Diante de tantas divergências, a Primeira Seção do STJ vai definir se o IDPJ é compatível com o rito da execução fiscal e, no caso de compatibilidade, as hipóteses de imprescindibilidade de sua instauração, por meio do julgamento do Recurso Repetitivo cadastrado na base de dados no Tribunal como Tema 1.209. Por conta dessa controvérsia, 5 recursos especiais de relatoria do Ministro Francisco Falcão estão afetados desde 28 de agosto de 2023, aguardando decisão que irá uniformizar o entendimento dentro do Tribunal e causar grande impacto jurídico e financeiro, uma vez que aborda interesse da Fazenda Pública.

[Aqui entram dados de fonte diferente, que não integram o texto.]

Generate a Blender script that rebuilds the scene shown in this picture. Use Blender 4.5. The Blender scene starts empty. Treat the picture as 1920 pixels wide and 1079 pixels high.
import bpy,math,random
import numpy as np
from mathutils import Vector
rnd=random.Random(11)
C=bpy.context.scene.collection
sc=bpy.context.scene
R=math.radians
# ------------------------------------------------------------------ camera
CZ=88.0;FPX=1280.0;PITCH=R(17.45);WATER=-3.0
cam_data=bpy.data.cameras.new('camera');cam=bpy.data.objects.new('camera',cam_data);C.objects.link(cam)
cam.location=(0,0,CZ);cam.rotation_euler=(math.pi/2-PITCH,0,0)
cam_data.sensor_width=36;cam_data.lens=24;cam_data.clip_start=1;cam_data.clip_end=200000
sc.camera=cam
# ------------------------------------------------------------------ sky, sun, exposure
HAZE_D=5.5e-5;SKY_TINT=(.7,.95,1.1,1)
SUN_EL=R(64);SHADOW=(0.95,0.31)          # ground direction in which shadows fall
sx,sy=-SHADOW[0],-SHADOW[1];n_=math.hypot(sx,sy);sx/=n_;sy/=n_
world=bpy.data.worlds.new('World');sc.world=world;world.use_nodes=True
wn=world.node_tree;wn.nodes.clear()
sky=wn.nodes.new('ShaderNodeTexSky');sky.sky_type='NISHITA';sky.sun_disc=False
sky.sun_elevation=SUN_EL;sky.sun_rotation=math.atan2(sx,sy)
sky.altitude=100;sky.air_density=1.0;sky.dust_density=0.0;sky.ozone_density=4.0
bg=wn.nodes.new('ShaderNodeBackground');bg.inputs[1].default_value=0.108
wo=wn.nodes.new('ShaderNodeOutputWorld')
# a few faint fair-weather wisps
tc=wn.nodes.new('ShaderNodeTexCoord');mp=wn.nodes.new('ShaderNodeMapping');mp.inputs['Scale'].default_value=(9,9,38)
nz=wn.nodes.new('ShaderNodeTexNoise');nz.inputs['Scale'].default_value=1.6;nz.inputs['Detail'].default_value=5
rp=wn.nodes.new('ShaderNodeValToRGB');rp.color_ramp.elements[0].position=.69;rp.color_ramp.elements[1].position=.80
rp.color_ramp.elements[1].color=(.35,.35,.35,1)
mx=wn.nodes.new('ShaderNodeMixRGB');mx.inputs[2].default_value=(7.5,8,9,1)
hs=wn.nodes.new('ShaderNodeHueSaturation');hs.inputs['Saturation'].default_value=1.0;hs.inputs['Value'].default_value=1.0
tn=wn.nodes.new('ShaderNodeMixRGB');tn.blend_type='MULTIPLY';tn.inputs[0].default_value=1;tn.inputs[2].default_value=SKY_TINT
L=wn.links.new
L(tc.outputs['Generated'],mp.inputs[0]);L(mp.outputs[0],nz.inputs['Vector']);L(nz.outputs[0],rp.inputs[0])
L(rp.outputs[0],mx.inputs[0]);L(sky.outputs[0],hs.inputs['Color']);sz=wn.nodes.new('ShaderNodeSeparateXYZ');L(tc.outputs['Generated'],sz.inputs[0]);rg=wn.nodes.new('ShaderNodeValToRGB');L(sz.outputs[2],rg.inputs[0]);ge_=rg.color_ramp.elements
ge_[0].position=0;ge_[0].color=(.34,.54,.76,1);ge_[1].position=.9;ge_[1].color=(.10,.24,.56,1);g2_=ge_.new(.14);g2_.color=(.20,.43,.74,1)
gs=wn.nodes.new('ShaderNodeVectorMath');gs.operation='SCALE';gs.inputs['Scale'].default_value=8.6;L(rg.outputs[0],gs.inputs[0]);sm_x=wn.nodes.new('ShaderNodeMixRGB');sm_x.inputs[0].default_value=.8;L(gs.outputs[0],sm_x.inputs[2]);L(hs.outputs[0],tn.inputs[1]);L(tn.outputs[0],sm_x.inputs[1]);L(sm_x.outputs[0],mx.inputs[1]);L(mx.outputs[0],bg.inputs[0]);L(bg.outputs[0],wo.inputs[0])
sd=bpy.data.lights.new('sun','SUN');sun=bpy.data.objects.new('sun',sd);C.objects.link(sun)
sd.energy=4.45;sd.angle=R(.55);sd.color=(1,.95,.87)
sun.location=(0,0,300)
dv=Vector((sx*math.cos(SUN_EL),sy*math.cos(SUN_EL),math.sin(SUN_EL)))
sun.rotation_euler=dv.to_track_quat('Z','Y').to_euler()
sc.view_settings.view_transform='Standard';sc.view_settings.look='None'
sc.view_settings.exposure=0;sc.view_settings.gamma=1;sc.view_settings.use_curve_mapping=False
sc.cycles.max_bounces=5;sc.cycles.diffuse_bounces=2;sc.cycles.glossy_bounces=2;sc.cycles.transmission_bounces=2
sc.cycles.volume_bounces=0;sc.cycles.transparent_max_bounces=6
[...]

[1] STJ – REsp: 1786311/PR, Relator: Ministro FRANCISCO FALCÃO, Data de Julgamento: 09/05/2019, SEGUNDA TURMA, Data de Publicação: DJe 14/05/2019.

[1]Brasil. Lei nº 10.406, de 10 de janeiro de 2022. Institui o Código Civil. Diário Oficial da União: seção 1, Brasília, DF, ano 139, n. 8, p. 1-74, 11 jan. 2022, art. 49-A.

[2]Coelho, Fábio Ulhoa. Curso de Direito Comercial, vol.2.5° ed. São Paulo: Saraiva, 2012, p.555.

[3]Leonardo, Rodrigo Xavier. Associações. 2 ed. São Paulo: Thomson Reuters Brasil, 2022. e-book. RB-7.20.

[4]STJ – REsp: 1812929 – DF (2019/0130084-7), Relator: Ministro MARCO AURÉLIO BELLIZZE, Data de Julgamento: 12/09/2023, TERCEIRA TURMA, Data de Publicação: DJe 28/09/2023.

[5]Primeira Turma aplica desconsideração da personalidade jurídica para permitir defesa de sócio em execução fiscal. Superior Tribunal de Justiça, 2019. Disponível em: <https://www.stj.jus.br/sites/portalp/Paginas/Comunicacao/Noticias-antigas/2019/2019-03-12_08-24_Primeira-Turma-aplica-desconsideracao-da-personalidade-juridica-para-permitir-defesa-de-socio-em-execucao-fiscal.aspx>. Acesso em: 12.11.2023.

[6]STJ – REsp: 1786311/PR, Relator: Ministro FRANCISCO FALCÃO, Data de Julgamento: 09/05/2019, SEGUNDA TURMA, Data de Publicação: DJe 14/05/2019.